Two lawsuits have now been filed against the state of New Mexico by the Pojoaque Pueblo over a new gaming compact.

The Pojoaque have been embroiled in a dispute with the state in a federal appeals court, and have been operating their two casinos, Cities of Gold and Buffalo Thunder Resort, without a valid Class III gaming compact since their previously negotiated compact expired on June 30th.

The Pojoaque object to new compacts which have already been signed and submitted for several other tribes prior to the expiration of the compact.

The new lawsuit is part of the ongoing dispute over the Pojoaque casino operations, and a new compact which would increase revenue sharing.

The higher rate was questioned by The Bureau of Indian Affairs, wondering whether tribes are getting anything substantial in return, but the agency allowed the agreement to take effect to the extent its provisions remain consistent with Indian Gaming Regulatory Act (IGRA).

The most recent lawsuit accuses the New Mexico Gaming Control Board of illegally interfering with companies that do business with the tribe, and also accuses Governor Susana Martinez (R) of failing to negotiate a Class III compact in good faith as required by the IGRA.

In a filing on Saturday, the Pojoaque Pueblo asked a U.S. District Court to award them hundreds of millions in compensation for the state taking business away from them by attempting to prevent vendors from conducting business with them.

The Pojoaque contend that denying license and renewal applications of individuals who do business with them is beyond the scope of the state, and that preventing equipment replacement and services is in breach of their contracts with the Pueblo.

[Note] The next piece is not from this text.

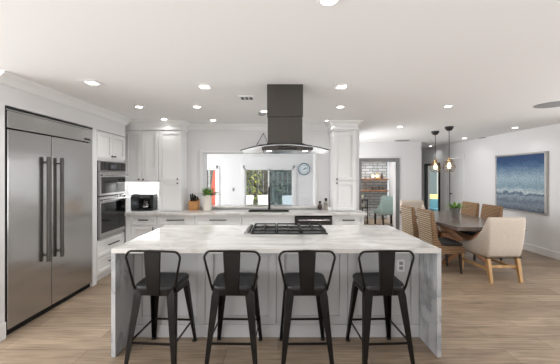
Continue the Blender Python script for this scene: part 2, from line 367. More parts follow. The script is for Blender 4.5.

According to the lawsuit, the Pojoaque provides 1,500 jobs and has a $43 million payroll and that that the higher revenue sharing terms will cause loss of revenue, layoffs, and will diminish the number of services provided by the government on the reservation.

The Pueblo formally requested that the State enter into a compact regarding the Pueblo’s Class III gaming activities on its Indian lands beyond the expiration of the current compact.

More than 180 days have expired since the Pueblo made its initial request.

The dispute is now before the 10th Circuit Court of Appeals, and according to the U.S. Attorney’s Office, it won’t take action against the tribe while the case is pending.